Netanyahu affirmed to NBC News, "I don't want a one-state solution. I want a sustainable, peaceful, two-state solution."
Yet Obama persisted in his criticism of Netanyahu. “We take him at his word when he said that it wouldn't happen during his prime ministership, and so that's why we've got to evaluate what other options are available to make sure that we don't see a chaotic situation in the region."
If only Obama applied this same logic to Palestinian Authority President Mahmoud Abbas, whose Fatah party routinely incites anti-Jewish hatred, names streets and soccer stadiums after suicide bombers, calls for the destruction of Israel and maintains a “military wing,” the Al Aqsa Martyrs Brigades, responsible for the wilful murder of hundreds of Israeli civilians. 
Meanwhile, Obama isn’t waiting on the sidelines.

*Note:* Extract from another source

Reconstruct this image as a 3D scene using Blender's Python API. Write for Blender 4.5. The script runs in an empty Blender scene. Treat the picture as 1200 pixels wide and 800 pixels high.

His administration’s seeming threats aimed at affecting the composition of Netanyahu’s next coalition represent only the latest US interference in Israel’s democratic process.
In a Jerusalem Post column last December, I first questioned whether or not the Obama administration was intentionally generating a crisis in US-Israeli relations, an entanglement utilized at every twist and turn by Netanyahu’s political rivals to shake up the country’s leadership. Did White House tentacles help inflame the coalition drama that provoked Netanyahu’s hesitant decision that month to dissolve parliament and schedule early elections?
The US administration has since faced a slew of questions about State Department funding to nonprofit groups tied to Israeli NGOs that tried, unsuccessfully, to defeat Netanyahu during the latest elections here. Whether or not Obama’s latest ploy prospers - that of strong-arming Netanyahu into what would surely be a highly dysfunctional left-right unity coalition - remains to be seen.